U.S. President Joe Biden (L) and U.S. Secretary of State Anthony Blinken (R) participate in a virtual meeting with leaders of Quadrilateral Security Dialogue countries March 12, 2021 at the State Dining Room of the White House in Washington, DC (Photo by Alex Wong/Getty Images)

“I know my decision will be criticized, but I would rather take all that criticism than pass this decision on to a future president,” Biden said. “I want to acknowledge how painful this is to so many of us. The scenes we’re seeing in Afghanistan, they’re gut-wrenching, particularly for our veterans, our diplomats, humanitarian workers, anyone who has spent time on the ground working to support the Afghan people.”

Though Biden stood his ground, the fact that he did not take questions, and his decision to leave to White House again for Camp David was heavily criticized. Tim Graham of the Media Research Center tweeted "If Biden wasn't going to take questions, why leave Camp David?" 

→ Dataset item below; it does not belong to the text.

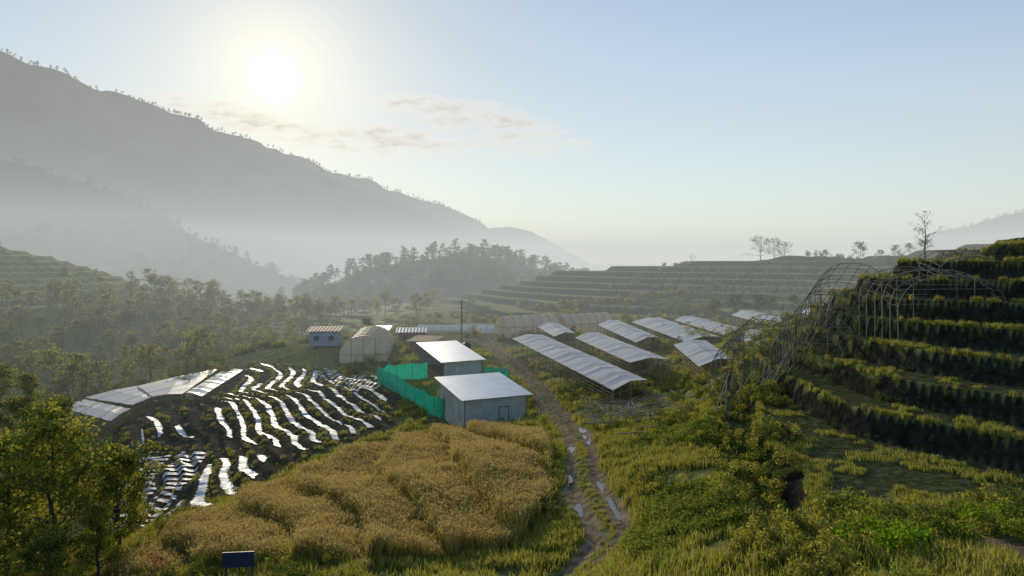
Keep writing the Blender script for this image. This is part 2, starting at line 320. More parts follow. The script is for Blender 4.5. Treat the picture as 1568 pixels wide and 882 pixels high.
for nm,mt in(('weed',M_wd),('weedb',M_wdb)):
    c=pcoll(nm)
    for i in range(3):
        r=np.random.default_rng(60+i); mb=MB(); n=150; cen=np.stack([r.normal(0,.26,n),r.normal(0,.26,n),r.uniform(.05,.95,n)**.8*.8],-1); mb.quads(leafq(cen,.085,.035,r),0); mb.obj('%s_%d'%(nm,i),[mt],c)
def bush(cn,k,mats,n,size,seed):
    c=pcoll(cn)
    for i in range(k):
        r=np.random.default_rng(seed+i); mb=MB()
        for b in range(9):
            cx,cy,cz=r.normal(0,.42,3); cz=abs(cz)+.15; m=int(r.random()<.4); q=r.normal(size=(n//9,3)); q/=np.linalg.norm(q,axis=1)[:,None]; q*=r.uniform(.5,1,(n//9,1))*r.uniform(.28,.5)
            mb.quads(leafq(q+np.array([cx,cy,cz]),size,size*.5,r),m)
        for b in range(4): 
            d=r.normal(0,.35,2); mb.tube([(0,0,-.2),(d[0],d[1],.7)],[.03,.01],3,2)
        mb.obj('%s_%d'%(cn,i),mats+[M_bark],c)
bush('bush',4,[M_lf1,M_lf2],650,.08,80)
bush('darkbush',3,[M_lf2,M_lf3],360,.10,86)
bush('redbush',2,[M_lfred,M_lf2],700,.08,90)
def tree(name,H,R,base,nlimb,nleaf,leaf,mats,seed,coll,clus=.13,sides=6,col=.45):
    r=np.random.default_rng(seed); mb=MB(); n=7
    tp=[Vector((0,0,-.4))]+[Vector((r.normal(0,.02)*H*k/n,r.normal(0,.02)*H*k/n,H*.9*k/n)) for k in range(1,n+1)]
    tr=[H*.02*(1-.85*k/n) for k in range(n+1)]; mb.tube(tp,tr,sides,0); tips=[]
    for i in range(nlimb):
        tt=base+(0.98-base)*((i+.5)/nlimb); f=tt*n; k=min(int(f),n-1); p0=tp[k].lerp(tp[k+1],f-k); az=i*2.4+r.uniform(-.5,.5)
        u=(tt-base)/(1-base); Ln=R*(.35+.65*math.sin(math.pi*min(1,.25+.75*u)))*r.uniform(.65,1.2); el=r.uniform(.25,.8)+.4*u
        d=Vector((math.cos(az)*math.cos(el),math.sin(az)*math.cos(el),math.sin(el))); pts=[p0]
        for q in range(3): pts.append(pts[-1]+d*Ln/3+Vector(r.normal(0,.05*Ln,3).tolist()))
        r0=tr[k]*.55; mb.tube(pts,[r0,r0*.7,r0*.45,r0*.15],4,0); tips+= [pts[3],pts[2].lerp(pts[3],.4)]
        for s_ in range(3):
            b0=pts[1].lerp(pts[3],r.uniform(0,.9)); dd=(d+Vector(r.normal(0,.7,3).tolist())).normalized(); e=b0+dd*Ln*r.uniform(.25,.5)
            mb.tube([b0,b0.lerp(e,.5)+Vector(r.normal(0,.03*Ln,3).tolist()),e],[r0*.4,r0*.25,r0*.1],3,0); tips+=[e,b0.lerp(e,.6)]
    if nleaf:
        T=np.array([tuple(q) for q in tips]); ci=r.integers(0,len(T),nleaf); dark=r.random(len(T))<col; sz=r.uniform(.5,1.3,len(T))
        cen=T[ci]+r.normal(0,1,(nleaf,3))*np.array([1,1,.6])*clus*R*sz[ci][:,None]
        mb.quads(leafq(cen,leaf,leaf*.5,r),np.where(dark[ci],2,1).tolist())
    return mb.obj(name,mats,coll)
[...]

Former Acting Director of the United States National Intelligence Ric Grenell also slammed the decision tweeting "He could have delivered his monologue from Camp David." Conservative writer Carmine Sabia wrote, "Joe Biden is now heading back to Camp David for his nap. I would like to be kidding but I’m not. The world is on fire and he’s heading back to his vacation.”



 



 



 

One Twitter user said, “I’ll let the foreign policy experts debate the issues surrounding  Afghanistan but I will say that from a PR perspective, POTUS leaving the White House for his vacation home immediately after a major address to the nation & during a serious crisis doesn’t send the best message.” 

NPR reporter Lilly Ana Fowler commented, “I mean ... even if he’s planning to work from there the optics ain’t good. Why wouldn’t you stay in DC?” Mercedes Schlapp, the former White House Director of Strategic Communications in the Trump administration, tweeted, “He has to finish his vacation while Afghanistan crumbles.”